Mas que sufoco essa garota deve estar passando! Todas as crianças que passam por situações desse tipo sofrem -de um jeito ou de outro. São elas que pagam uma conta que é dos pais. E isso não pode fazer bem.
Toda criança tem o direito de ter interação com o pai sempre que possível. A relação com o pai é importante para a criança, até porque, assim, ela tem a chance de conviver com mais de um estilo de amar, de cuidar e de exercer a autoridade. Do mesmo modo, a criança tem o direito também de, em certas horas, gostar dessa relação e de, em outras, não achar essa convivência muito conveniente e concluir que não quer estar com o pai. Isso não acontece também com as crianças que moram com o pai e a mãe?
O vínculo afetivo que a criança tem com os pais é mesmo ambivalente: amor e ódio se alternam e variam de intensidade. Além disso, a criança procura se proteger e se garantir do jeito que pode e que consegue, e, às vezes, isso pode significar submeter-se aos pais ou a um deles. O que isso quer dizer? Que ela ainda não tem autonomia e independência sobre o que sente.
Insisto sempre em que a criança tem compromisso com o seu presente e com o que quer nesse tempo. E os pais têm compromisso com o futuro dela e com o que faz bem a ela. Abandonar a criança a seus próprios caprichos é uma declaração de incompetência dos pais para exercer seu papel e um desrespeito à criança. Tratá-la como um igual é um grande equívoco. Ela não é igual aos pais. A educação é que dará a ela a possibilidade de, no futuro, ter a autonomia que os pais têm. Enquanto são crianças, elas precisam da autoridade dos pais como apoio.
Quando privadas dessa tutela necessária, as consequências podem ser nocivas. Os pais que acreditam que os filhos têm condições de decidir os rumos da vida deveriam assistir a um filme: "O Senhor das Moscas", disponível em algumas locadoras.
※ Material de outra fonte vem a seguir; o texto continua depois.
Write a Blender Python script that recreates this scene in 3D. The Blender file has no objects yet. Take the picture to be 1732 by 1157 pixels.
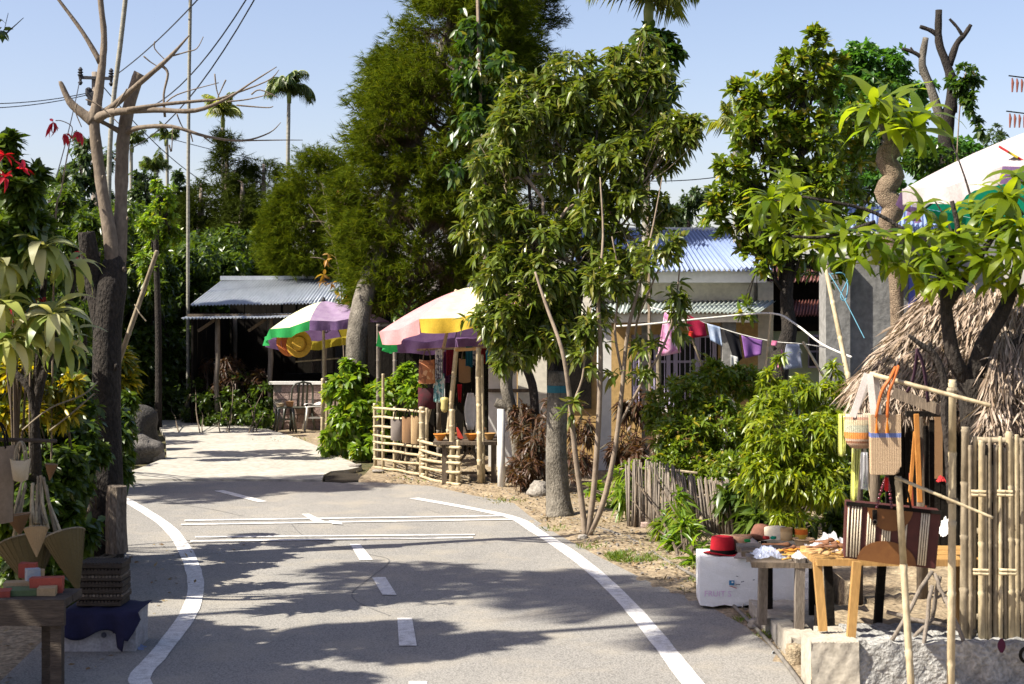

Bem, creio ter ficado claro que uma criança não pode arcar com o ônus de escolher conviver ou não com um dos pais. No entanto é preciso reconhecer que alguns pais e algumas mães não têm condições de conviver com os filhos sem prejudicá-los. Mas não pode -nem deve- ser a criança a julgar isso. É preciso que pais e professores exerçam suas responsabilidades e seus compromissos com filhos e alunos. É assim, assumindo essa tarefa com todos os encargos que ela supõe, que estarão colaborando para que, no futuro, elas se tornem pessoas livres.